19 Nov 2012
AS MUCH AS £400M of tax could have been underpaid by directors and senior executives of some of the UK's largest companies, a rise of 43% on the £280m under investigation last year.
The data, obtained under the Freedom of Information Act by law firm Pinsent Masons, is indicative of a steady rise on compliance work undertaken by HM Revenue & Customs, it said, as well as investigations into avoidance linked to the 50p tax rate and the temporary special tax on bank bonuses.
Further reading
The £400m under scrutiny comprises PAYE and National Insurance contributions.
Pinsent Masons partner Jason Collins said HMRC has increased its focus on executives as they are a potentially lucrative source of extra tax revenue.
He said: "HMRC has taken a particular interest in cases where income or an individual's role at a company has been structured to reduce their tax burden, particularly their PAYE or National Insurance contributions.
"The introduction of new taxes for higher earners, such as the 50p marginal tax rate, mean HMRC will be on increased alert for any new forms of tax avoidance. The 50p tax brought in less than expected, so this may have set alarm bells ringing for tax investigators."

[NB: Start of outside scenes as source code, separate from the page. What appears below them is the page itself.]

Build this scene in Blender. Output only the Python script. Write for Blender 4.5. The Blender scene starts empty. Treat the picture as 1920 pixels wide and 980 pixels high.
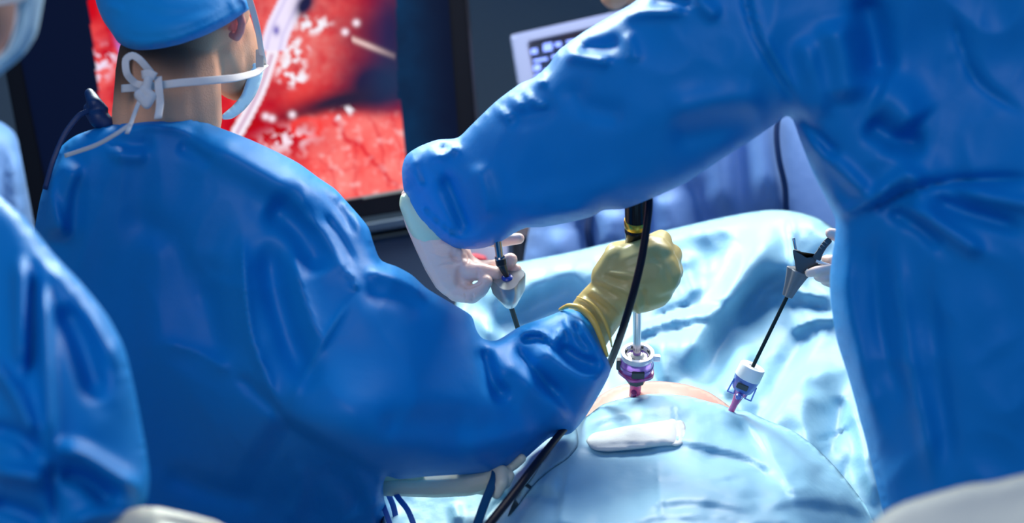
import bpy, bmesh, math, random
import numpy as np
from mathutils import Vector, Matrix, noise
from mathutils.geometry import delaunay_2d_cdt

# ------------------------------------------------------------------ camera, world, lights
W_, H_, LENS = 1920.0, 980.0, 50.0
FPX = W_ * LENS / 36.0
PITCH, ROLL = math.radians(12.0), math.radians(5.0)
CAM = Vector((0.0, 0.0, 1.55))
F_ = Vector((0, math.cos(PITCH), -math.sin(PITCH)))
R0, U0 = Vector((1, 0, 0)), Vector((0, math.sin(PITCH), math.cos(PITCH)))
U_ = U0 * math.cos(ROLL) + R0 * math.sin(ROLL)
R_ = R0 * math.cos(ROLL) - U0 * math.sin(ROLL)
NC, NF, NR, NU = (np.array(v) for v in (CAM, F_, R_, U_))

def P(x, y, d):
    """point seen at pixel x, y lying d metres along the view axis"""
    x, y, d = float(x), float(y), float(d)
    return CAM + d * (F_ + R_ * ((x - W_ / 2) / FPX) - U_ * ((y - H_ / 2) / FPX))

def PA(xy, d):
    xy = np.asarray(xy, float); d = np.asarray(d, float)[:, None]
    return NC + d * (NF + NR * ((xy[:, :1] - W_ / 2) / FPX) - NU * ((xy[:, 1:2] - H_ / 2) / FPX))

scene = bpy.context.scene
cam_data = bpy.data.cameras.new('camera')
cam = bpy.data.objects.new('camera', cam_data)
scene.collection.objects.link(cam)
cam.matrix_world = Matrix.Translation(CAM) @ Matrix((R_, U_, -F_)).transposed().to_4x4()
cam_data.lens = LENS; cam_data.sensor_width = 36.0; cam_data.clip_start = 0.05
cam_data.dof.use_dof = True; cam_data.dof.focus_distance = 1.93; cam_data.dof.aperture_fstop = 2.8
scene.camera = cam

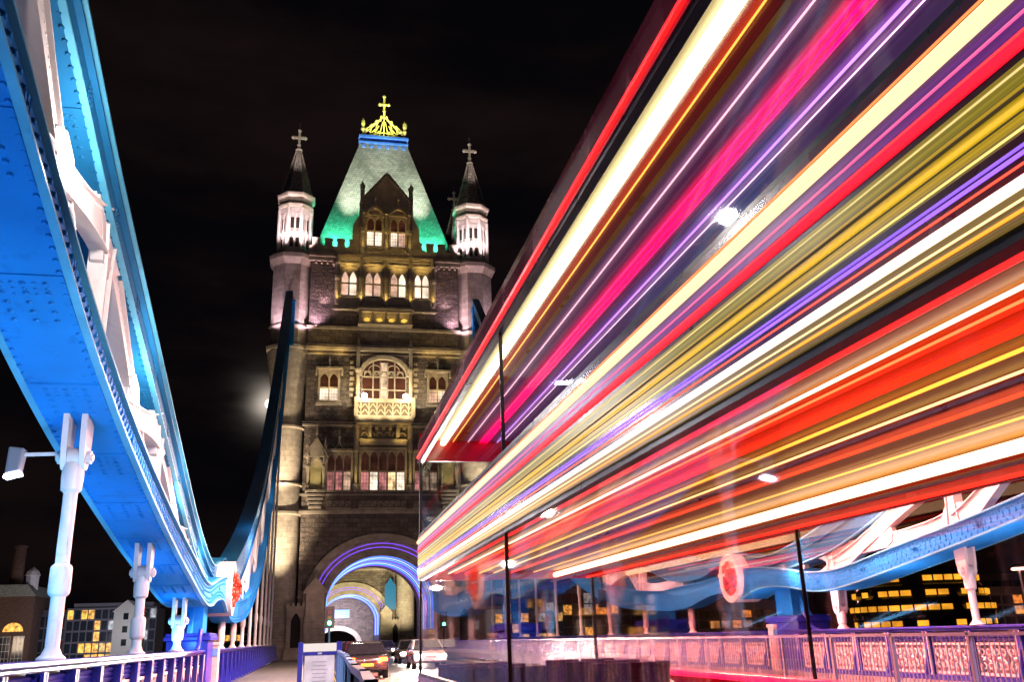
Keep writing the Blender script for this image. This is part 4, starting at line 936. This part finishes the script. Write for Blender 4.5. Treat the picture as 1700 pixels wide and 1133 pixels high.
    m = B(); m.box(.02, W-.02, Ln-.057, Ln-.003, -1.2, -.5); m.box(.02, W-.02, Ln-.06, Ln, .75, 1.4); m.box(.02, W-.02, Ln-.06, Ln, 2.4, 2.8); m.build('front_panel', BUSRED, T)
    for y in (.02, Ln-.04):
        m = B(); m.box(.06, W-.06, y, y+.02, -.5 if y > 1 else .1, .75); m.box(.06, W-.06, y, y+.02, 1.4, 2.4); m.build('windscreen' if y > 1 else 'rear_window', BUSGLASS, T)
    # grab poles and seats
    for k in ():
        m = B(); m.tube((.75 if k % 2 else 1.75, 1.2+k*1.5, -1.1), (.75 if k % 2 else 1.75, 1.2+k*1.5, .85), .017, .017, 8); m.build('grab_pole', paint('yellow_pole', (.7, .45, .02), .35), T)
    m = B(); m.tube((.7, .3, .70), (.7, Ln-.3, .70), .014, .014, 6); m.tube((1.8, .3, .70), (1.8, Ln-.3, .70), .014, .014, 6); m.build('handrail', METAL, T)
    SEAT = paint('seat_moquette', (.10, .03, .16), .9, var=.5, scale=30)
    def seat(x, y, zf):
        q = B(); q.prism([(y, zf+.38), (y+.44, zf+.42), (y+.44, zf+.48), (y+.06, zf+.47), (y-.02, zf+.8), (y-.1, zf+.8)], 'x', x, x+.42); q.box(x+.17, x+.23, y+.1, y+.2, zf+.002, zf+.39)
        so_ = q.build('seat', SEAT, T, bevel=.015)
    for k in range(11):
        for x in (.56, 1.46, 1.92): seat(x, .75+k*.93, .96)
    for k in range(3):
        for x in (.12, .56, 1.46, 1.92): seat(x, 8.7+k*.95, -1.1)
    # wheels, lamps, mirror
    for c in wy:
        for s in (0, 1):
            x0 = .04 if s == 0 else W-.34
            wv = B(); wv.tube((x0, c, -1.01), (x0+.3, c, -1.01), .48, .48, 28); wo_ = wv.build('wheel', RUBBER, T, smooth=True)
            q = B(); xx = x0-.012 if s == 0 else x0+.3; q.tube((xx, c, -1.01), (xx+.012, c, -1.01), .27, .27, 20)
            for h in range(8): q.tube((xx-.02, c+.17*math.cos(h*.785), -1.01+.17*math.sin(h*.785)), (xx+.03, c+.17*math.cos(h*.785), -1.01+.17*math.sin(h*.785)), .02, .02, 6)
            q.build('rim', METAL, wo_)
    for x in (.1, W-.3):
        q = B(); q.box(x, x+.2, -.012, 0, -.8, -.45); q.build('tail_light', emit('tail_lamp', (1, .01, .005), 8), T)
        q = B(); q.lathe((x+.1, 0, 0), [(.01, 0)], 3) if False else q.box(x, x+.2, Ln, Ln+.015, -.95, -.75); q.build('headlight', emit('head_lamp', (1, .93, .8), 10), T)
    q = B(); q.path([(W, Ln-.1, .9), (W+.18, Ln+.2, .85), (W+.2, Ln+.22, .5)], .02, 6); q.box(W+.12, W+.24, Ln+.18, Ln+.24, .35, .6); q.build('mirror', BLACKT, T, bevel=.01)
    return T
bus('red double-decker bus close on the right, violet-lit top deck, added light-trail strips along its side', 1.4, 1.0, 12.75)
#@@CARS
def car(label, x, y, col, heading, hl=20, rz=0):
    """saloon; local +y is the front"""
    T = thing('parked_car' if False else 'car', label, 'car', (x, y, 0), 'cars on the bridge', rz=0 if heading > 0 else math.pi)
    m = MB(); P = [(-2.2,.35),(-2.22,.75),(-2.1,.92),(-1.35,.98),(.85,.95),(1.9,.82),(2.15,.65),(2.18,.35),(1.85,.28),(-1.9,.28)]
    m.prism(P, 'x', -.88, .88); body = m.build('body', paint('car_paint', col, .25, .3, .05, coat=.8), T, bevel=.07, smooth=True)
    m = MB(); Q = [(-1.75,.97),(-1.15,1.40),(-.9,1.46),(.1,1.46),(.3,1.41),(1.05,.95)]
    vs = [(sx*(.80 if z < 1.1 else .62), yy, z) for sx in (-1, 1) for yy, z in Q]; n = len(Q)
    m.add(vs, [tuple(range(n)), tuple(range(2*n-1, n-1, -1))]+[(i, i+n, (i+1) % n+n, (i+1) % n) for i in range(n)])
    m.build('cabin_glass', paint('tinted_glass', (.02, .022, .028), .08), T)
    m = MB(); m.box(-.6, .6, -.92, .14, 1.455, 1.49)
    for s in (-1, 1):
        for (a, za), (b_, zb_) in (((-1.72,.98), (-1.0,1.45)), ((1.0,.98), (.2,1.44)), ((-.35,.97), (-.35,1.46))): m.bar((s*.80, a, za), (s*.63, b_, zb_), .05, .06)
    m.build('roof', paint('car_paint', col, .25, .3, .05, coat=.8), T)
    for yy in (-1.4, 1.4):
        for s in (-1, 1):
            q = MB(); q.tube((s*.70, yy, .32), (s*.90, yy, .32), .32, .32, 22); wo_ = q.build('wheel', RUBBER, T, smooth=True)
            q = MB(); q.tube((s*.901, yy, .32), (s*.912, yy, .32), .19, .19, 14); q.build('rim', METAL, wo_)
    for s in (-1, 1):
        q = MB(); q.box(s*.66-.16, s*.66+.16, -2.235, -2.18, .68, .84); q.build('tail_light', emit('car_tail_lamp', (1, .03, .005), 40), T)
        q = MB(); q.box(s*.64-.17, s*.64+.17, 2.12, 2.20, .56, .70); q.build('headlight', emit('car_head_lamp', (1, .92, .78), hl*2), T)
        q = MB(); q.box(s*.97-.09, s*.97+.09, .62, .72, .93, 1.07); q.build('wing_mirror', BLACKT, T, bevel=.02)
    q = MB(); q.box(-.26, .26, -2.245, -2.2, .5, .61); q.build('number_plate', LINEY, T)
    q = MB(); q.box(-.78, .78, -2.25, -2.17, .36, .46); q.build('bumper', BLACKT, T)
    return T
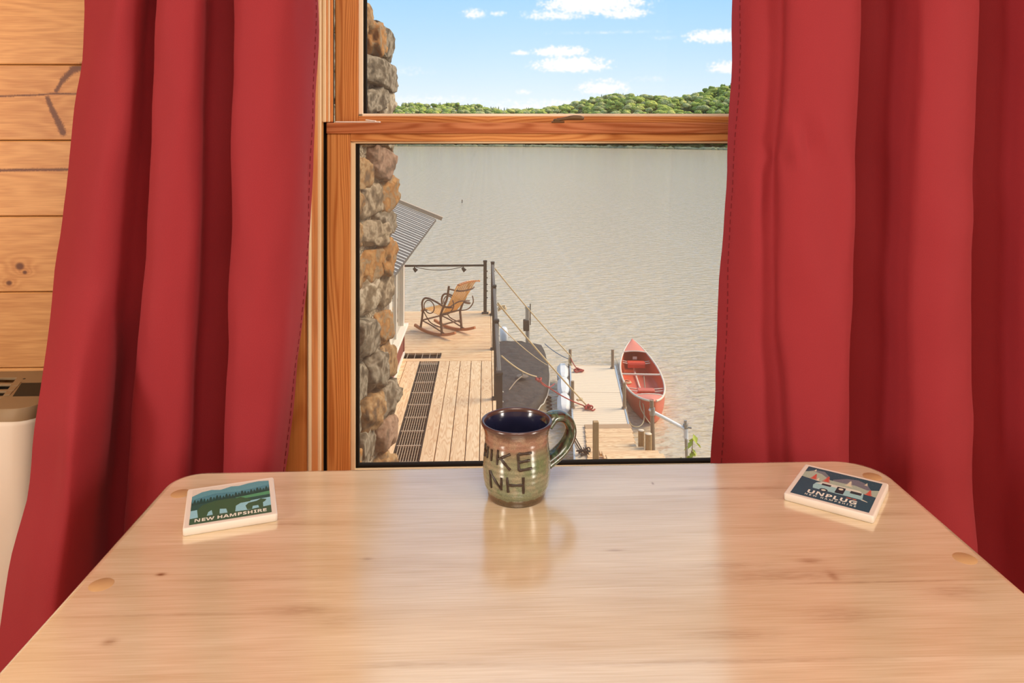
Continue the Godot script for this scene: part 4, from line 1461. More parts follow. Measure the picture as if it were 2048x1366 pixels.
func chimney() -> void:
	var o := thing("stone_chimney", "rough fieldstone chimney standing just outside the window", "chimney")
	var mortar := mat("mortar", col(186, 168, 140), 0.95, ntex(111, 0.05, [col(200, 195, 185), col(255, 255, 255)], [0.3, 0.7]), Vector3(5, 5, 5))
	bump(mortar, 112, 0.06, 0.8)
	var a := P(-0.44, 0, 2.08)
	var e := P(-0.318, 0, 2.55)
	var along := (e - a).normalized()
	var nrm := Vector3(-along.z, 0, along.x)
	if nrm.x < 0.0:
		nrm = -nrm
	var length := a.distance_to(e)
	# core with sloping shoulders
	var core := MB.new()
	var depth := 0.55
	for part in [[-4.2, 1.44, 0.0, 1.0], [1.44, 1.50, 0.0, 0.6]]:
		var p0: Vector3 = a + along * length * part[2]
		var p1: Vector3 = a + along * (length * part[3] - 0.02)
		var q := [p0, p1, p1 - nrm * depth, p0 - nrm * depth]
		var mid: Vector3 = (q[0] + q[2]) * 0.5
		for i in 4:
			var s: Vector3 = q[i]
			var t: Vector3 = q[(i + 1) % 4]
			core.quad(s + Vector3.UP * part[0], t + Vector3.UP * part[0], t + Vector3.UP * part[1], s + Vector3.UP * part[1], (s + t) * 0.5 - mid)
		core.quad(q[0] + Vector3.UP * part[1], q[1] + Vector3.UP * part[1], q[2] + Vector3.UP * part[1], q[3] + Vector3.UP * part[1], Vector3.UP)
	put("mortar_core", core.done(), mortar, o)
	var looks := [[col(150, 132, 108), col(196, 178, 150), col(110, 96, 78)], [col(168, 128, 86), col(190, 160, 120), col(120, 100, 80)], [col(128, 116, 98), col(172, 160, 140), col(92, 82, 68)], [col(176, 122, 70), col(160, 140, 112), col(196, 150, 96)], [col(158, 142, 118), col(206, 192, 168), col(124, 108, 86)], [col(166, 132, 110), col(188, 156, 132), col(124, 104, 88)]]
	var sm := []
	for i in looks.size():
		var m := mat("stone_%d" % i, col(236, 232, 226), 0.9, ntex(120 + i, 0.028, [looks[i][2], looks[i][0], looks[i][1], looks[i][0]], [0.2, 0.45, 0.62, 0.85], 256, 5), Vector3(2.6, 2.6, 2.6))
		m.metallic_specular = 0.2
		bump(m, 130 + i, 0.05, 0.3)
		sm.append(m)
	var n := noise(115, 1.0, 3)
	var face := Basis(along, Vector3.UP, nrm)
	var y := 1.525
	var row := 0
	while y > -0.35:
		var hgt := rng.randf_range(0.09, 0.135) * (1.12 if y < 0.6 else 0.92)
		var s := -0.05 - rng.randf() * 0.08
		while s < length + 0.03:
			var wid := rng.randf_range(0.13, 0.21)
			var c := s + wid * 0.5
			var cy := y - hgt * 0.55 + rng.randf_range(-0.016, 0.012) + 0.11 * clampf((length - c) / length - 0.05, 0.0, 0.5) * smoothstep(1.15, 1.5, y)
			if c < length + 0.05:
				var b := MB.new()
				var prot := rng.randf_range(0.03, 0.055)
				var tilt := Basis(nrm, rng.randf_range(-0.35, 0.35)) * Basis(Vector3.UP, rng.randf_range(-0.2, 0.2))
				var at := a + along * minf(c, length - 0.05) + Vector3.UP * cy - nrm * 0.012
				b.ball(Vector3.ZERO, Vector3(wid * 0.575, hgt * 0.575, prot * 1.25), 0.42, noise(300 + row * 17 + int(s * 90.0), 1.0, 3), 3, tilt * face, rng.randf_range(0.66, 0.9))
				var st := put("stone", b.done(), sm[[0, 0, 1, 2, 2, 3, 4, 5, 1][rng.randi_range(0, 8)]], o)
				st.position = at
			s += wid * 0.93
		# the far edge: corner stones lapping round
		y -= hgt * 0.93
		row += 1


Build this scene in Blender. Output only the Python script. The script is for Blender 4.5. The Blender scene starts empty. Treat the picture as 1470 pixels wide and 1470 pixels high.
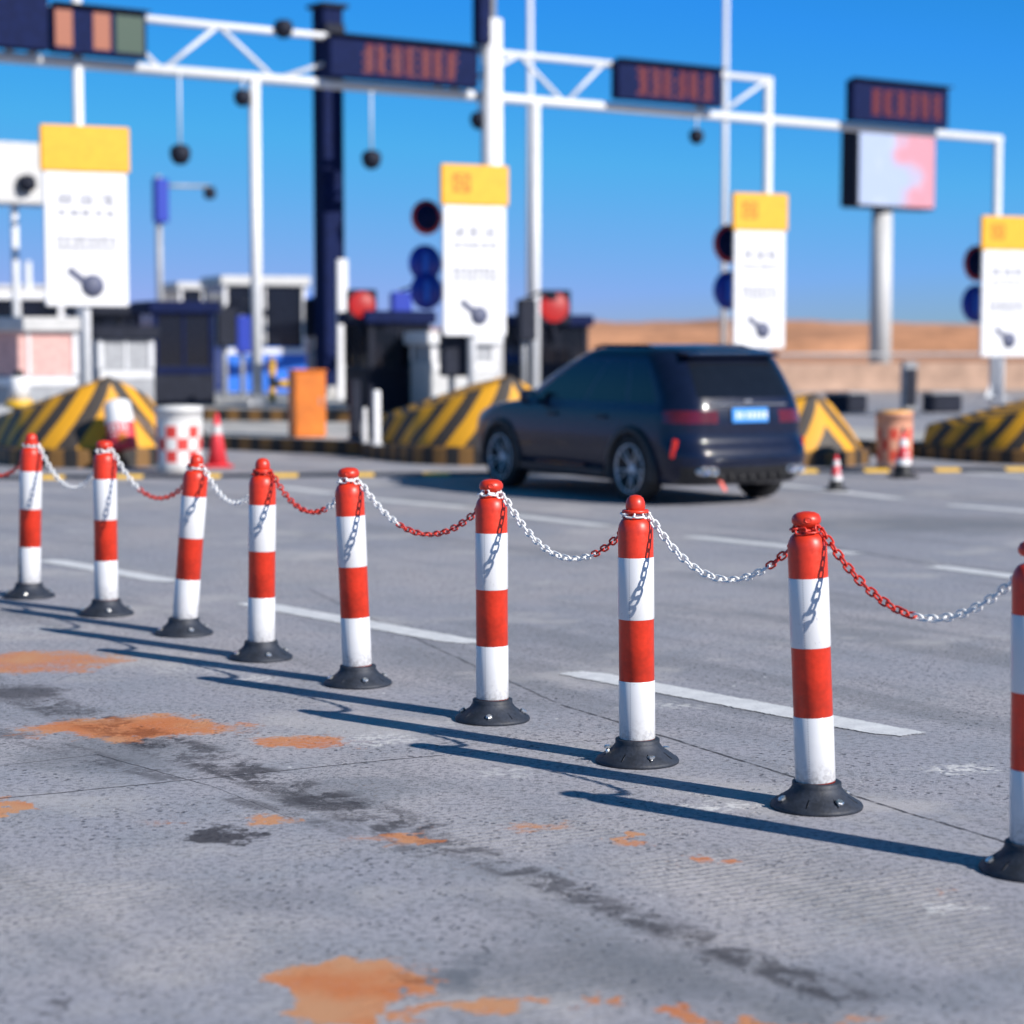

He was quick to point out, though, that tax is not necessarily missing simply because HMRC believes it is.
"[The] £400m is just the figure that HMRC estimates might be at stake, and the amount HMRC will actually collect through their investigation work will be much lower," said Collins.
An HMRC spokesman said: "HMRC ensures everyone pays the tax they owe but we focus on areas of greatest risk of tax loss and this approach is working - last year alone we brought in nearly £7 billion in additional tax from policing the tax rules covering large businesses."